--- BEGIN Supplied information ---

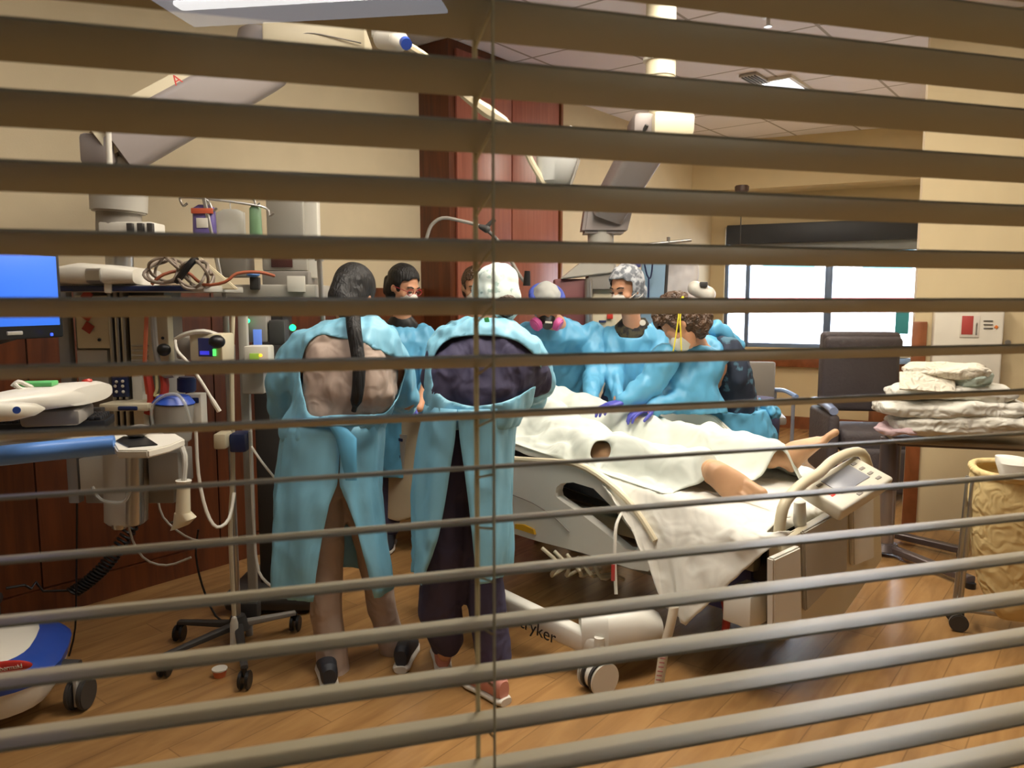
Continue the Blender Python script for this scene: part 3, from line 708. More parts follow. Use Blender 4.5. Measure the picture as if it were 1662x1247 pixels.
# ================================================================== people
def frame_of(fwd, up=V((0, 0, 1)), roll=0):
    f = V(fwd).normalized(); x = f.cross(up).normalized(); u = x.cross(f); R = axm(x, f, u)
    return R @ Matrix.Rotation(roll, 3, 'Y')
def head_skin(mb, c, R, k=1.0):
    q = lambda x, y, z: V(c)+R@V((x*k, y*k, z*k))
    r = lambda *a: tuple(v*k for v in a)
    mb.sph(q(0, -.012, .035), r(.074, .094, .088), R, 24)
    mb.sph(q(0, .030, -.015), r(.062, .062, .085), R, 24)
    mb.sph(q(0, .045, -.070), r(.040, .042, .040), R, 20)
    mb.loft([(q(0, .085, .012), R@V((.009, 0, 0))*k, R@V((0, .006, 0))*k), (q(0, .098, -.012), R@V((.011, 0, 0))*k, R@V((0, .010, 0))*k), (q(0, .108, -.030), R@V((.016, 0, 0))*k, R@V((0, .013, 0))*k), (q(0, .094, -.040), R@V((.012, 0, 0))*k, R@V((0, .01, 0))*k)], n=12)
    mb.sph(q(0, .076, .030), r(.052, .018, .012), R, 12)
    mb.sph(q(0, .083, -.060), r(.026, .014, .012), R, 12)
    for s in (-1, 1):
        mb.sph(q(.074*s, -.002, -.005), r(.010, .020, .030), R, 12)
        mb.sph(q(.040*s, .058, -.022), r(.024, .022, .020), R, 12)
def eyes(c, R, par, k=1.0, dark=M_black):
    for s in (-1, 1):
        e = V(c)+R@(V((.031*s, .082, .006))*k)
        o = MB().sph(e, (.013*k, .008*k, .006*k), R, 12).build('eye', mat('lowered_eye', '5a3f36', .4), par)
        MB().tube([e+R@(V((-.013, .006, .003))*k), e+R@(V((0, .010, -.001))*k), e+R@(V((.013, .006, .003))*k)], .0022*k, seg=6).build('eyelashes', M_hairb, o)
        MB().tube([V(c)+R@(V((.014*s, .090, .030))*k), V(c)+R@(V((.034*s, .088, .037))*k), V(c)+R@(V((.052*s, .074, .030))*k)], .0035*k, seg=6).build('eyebrow', M_hairb, par)
def hair_cap(name, c, R, m, par, k=1.0, g_=.010, extra=None, cutz=-.02, cuty=.045, bump=.004, voxel=.007, label=None):
    """shell of hair over the skull, open at the face"""
    mb = MB(); q = lambda x, y, z: V(c)+R@V((x*k, y*k, z*k))
    mb.sph(q(0, -.012, .037), ((.074+g_)*k, (.094+g_)*k, (.088+g_)*k), R, 24)
    mb.sph(q(0, -.035, -.02), ((.066+g_)*k, (.066+g_)*k, (.085+g_)*k), R, 24)
    if extra: extra(mb, q)
    Ri = R.transposed()
    def cut(p, n):
        l = Ri@(p-V(c))/k
        return (l.y > cuty and l.z < .062) or (l.y > cuty+.03 and l.z < .085)
    return mb.remesh(name, m, par, voxel=voxel, smooth=2, disp=lambda p, n: bump*noise.noise(p*28), cut=cut, solid=.004, label=label)
def mask_cup(c, R, par, k=1.0, m=None, name='face_mask', strap=None):
    mb = MB(); q = lambda x, y, z: V(c)+R@V((x*k, y*k, z*k))
    mb.loft([(q(0, .055, -.045), R@V((.058, 0, 0))*k, R@V((0, 0, .056))*k), (q(0, .085, -.045), R@V((.052, 0, 0))*k, R@V((0, 0, .050))*k), (q(0, .108, -.043), R@V((.036, 0, 0))*k, R@V((0, 0, .036))*k), (q(0, .122, -.040), R@V((.012, 0, 0))*k, R@V((0, 0, .014))*k)], n=28)
    o = mb.build(name, m or M_mask, par)
    if strap:
        for z0 in (.02, -.06):
            pts = [q(.056, .06, -.04), q(.078, .0, (z0-.04)/2+.0), q(.07, -.06, z0+.03), q(0, -.108, z0+.04), q(-.07, -.06, z0+.03), q(-.078, .0, (z0-.04)/2), q(-.056, .06, -.04)]
            MB().tube(pts, .003*k, seg=6, smooth=5).build('mask_strap', strap, par)
    return o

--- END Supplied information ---

** Brief **
In your copy of the listing above, reproduce each line exactly and omit all pictures.

** The response **
Continue the Blender Python script for this scene: part 3, from line 708. More parts follow. Use Blender 4.5. Measure the picture as if it were 1662x1247 pixels.
# ================================================================== people
def frame_of(fwd, up=V((0, 0, 1)), roll=0):
    f = V(fwd).normalized(); x = f.cross(up).normalized(); u = x.cross(f); R = axm(x, f, u)
    return R @ Matrix.Rotation(roll, 3, 'Y')
def head_skin(mb, c, R, k=1.0):
    q = lambda x, y, z: V(c)+R@V((x*k, y*k, z*k))
    r = lambda *a: tuple(v*k for v in a)
    mb.sph(q(0, -.012, .035), r(.074, .094, .088), R, 24)
    mb.sph(q(0, .030, -.015), r(.062, .062, .085), R, 24)
    mb.sph(q(0, .045, -.070), r(.040, .042, .040), R, 20)
    mb.loft([(q(0, .085, .012), R@V((.009, 0, 0))*k, R@V((0, .006, 0))*k), (q(0, .098, -.012), R@V((.011, 0, 0))*k, R@V((0, .010, 0))*k), (q(0, .108, -.030), R@V((.016, 0, 0))*k, R@V((0, .013, 0))*k), (q(0, .094, -.040), R@V((.012, 0, 0))*k, R@V((0, .01, 0))*k)], n=12)
    mb.sph(q(0, .076, .030), r(.052, .018, .012), R, 12)
    mb.sph(q(0, .083, -.060), r(.026, .014, .012), R, 12)
    for s in (-1, 1):
        mb.sph(q(.074*s, -.002, -.005), r(.010, .020, .030), R, 12)
        mb.sph(q(.040*s, .058, -.022), r(.024, .022, .020), R, 12)
def eyes(c, R, par, k=1.0, dark=M_black):
    for s in (-1, 1):
        e = V(c)+R@(V((.031*s, .082, .006))*k)
        o = MB().sph(e, (.013*k, .008*k, .006*k), R, 12).build('eye', mat('lowered_eye', '5a3f36', .4), par)
        MB().tube([e+R@(V((-.013, .006, .003))*k), e+R@(V((0, .010, -.001))*k), e+R@(V((.013, .006, .003))*k)], .0022*k, seg=6).build('eyelashes', M_hairb, o)
        MB().tube([V(c)+R@(V((.014*s, .090, .030))*k), V(c)+R@(V((.034*s, .088, .037))*k), V(c)+R@(V((.052*s, .074, .030))*k)], .0035*k, seg=6).build('eyebrow', M_hairb, par)
def hair_cap(name, c, R, m, par, k=1.0, g_=.010, extra=None, cutz=-.02, cuty=.045, bump=.004, voxel=.007, label=None):
    """shell of hair over the skull, open at the face"""
    mb = MB(); q = lambda x, y, z: V(c)+R@V((x*k, y*k, z*k))
    mb.sph(q(0, -.012, .037), ((.074+g_)*k, (.094+g_)*k, (.088+g_)*k), R, 24)
    mb.sph(q(0, -.035, -.02), ((.066+g_)*k, (.066+g_)*k, (.085+g_)*k), R, 24)
    if extra: extra(mb, q)
    Ri = R.transposed()
    def cut(p, n):
        l = Ri@(p-V(c))/k
        return (l.y > cuty and l.z < .062) or (l.y > cuty+.03 and l.z < .085)
    return mb.remesh(name, m, par, voxel=voxel, smooth=2, disp=lambda p, n: bump*noise.noise(p*28), cut=cut, solid=.004, label=label)
def mask_cup(c, R, par, k=1.0, m=None, name='face_mask', strap=None):
    mb = MB(); q = lambda x, y, z: V(c)+R@V((x*k, y*k, z*k))
    mb.loft([(q(0, .055, -.045), R@V((.058, 0, 0))*k, R@V((0, 0, .056))*k), (q(0, .085, -.045), R@V((.052, 0, 0))*k, R@V((0, 0, .050))*k), (q(0, .108, -.043), R@V((.036, 0, 0))*k, R@V((0, 0, .036))*k), (q(0, .122, -.040), R@V((.012, 0, 0))*k, R@V((0, 0, .014))*k)], n=28)
    o = mb.build(name, m or M_mask, par)
    if strap:
        for z0 in (.02, -.06):
            pts = [q(.056, .06, -.04), q(.078, .0, (z0-.04)/2+.0), q(.07, -.06, z0+.03), q(0, -.108, z0+.04), q(-.07, -.06, z0+.03), q(-.078, .0, (z0-.04)/2), q(-.056, .06, -.04)]
            MB().tube(pts, .003*k, seg=6, smooth=5).build('mask_strap', strap, par)
    return o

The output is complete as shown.